Setiba di rumah beberapa jam lalu, edisi tersebut teronggok di bufet. Saya langsung memburu cerita Nezar.
“Mata kami masih tertutup rapat saat digiring masuk ke ruangan itu. Pendingin udara terasa menusuk tulang. Terdengar suara-suara orang, mungkin lebih dari 10 orang. Saya didudukkan di kursi. Lalu, mendadak satu pukulan melesak di perut. Setelah itu, menyusul bertubi-tubi tendangan. Satu terjangan keras mendarat di badan, sampai kursi lipat itu patah. Bibir terasa hangat dan asin. Darah mengucur,” demikian mantan Sekjen Solidaritas Mahasiswa Indonesia untuk Demokrasi (SMID) itu berkisah.

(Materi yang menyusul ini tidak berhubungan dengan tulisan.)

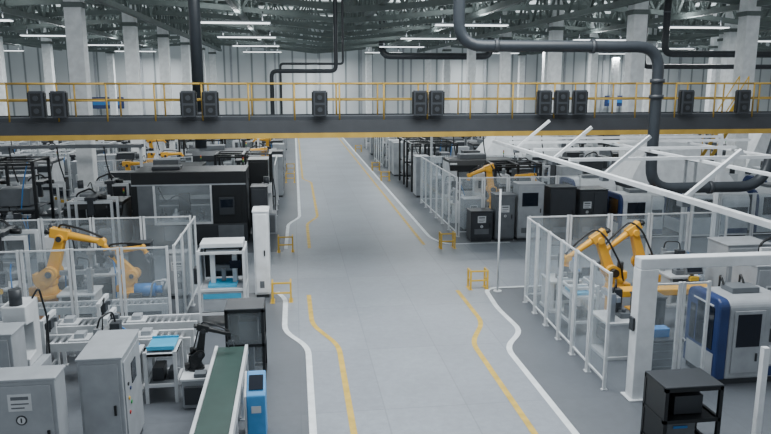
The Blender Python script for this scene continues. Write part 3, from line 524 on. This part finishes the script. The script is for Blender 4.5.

Tak berhenti di sana. Satu mesin setrum disiapkan. Kepala Nezar dijungkirkan. Aliran listrik pun dikirim dari paha sampai dada. Dia berteriak, “Allahu Akbar!” Tapi mulutnya diinjak. Getih mengucur lagi.
Dari proses interogasi, tuduhan untuk Nezar dan kawan-kawan adalah mau menggulingkan Soeharto.
“Satu setruman di dada membuat napas saya putus. Tersengal-sengal. Saya sudah setengah tak sadar, tapi masih bisa mendengar suara teguran dari seorang kepada para penyiksa itu, agar jangan menyetrum wilayah dada. Saya merasa sangat lelah. Lalu terlelap,” tulis lulusan Filsafat UGM tersebut.
Nezar tak menemui ajal di tangan para interogator. Tapi sejumlah aktivis mahasiswa lain tak pernah pulang ke rumah sampai hari ini. Sudah 23 tahun berlalu…
Orde Penyiksa akhirnya disapu sejarah. Semoga tak pernah lagi singgah. Biar edisi khusus ini saja yang kembali dan bisa saya sodorkan ke Kafka.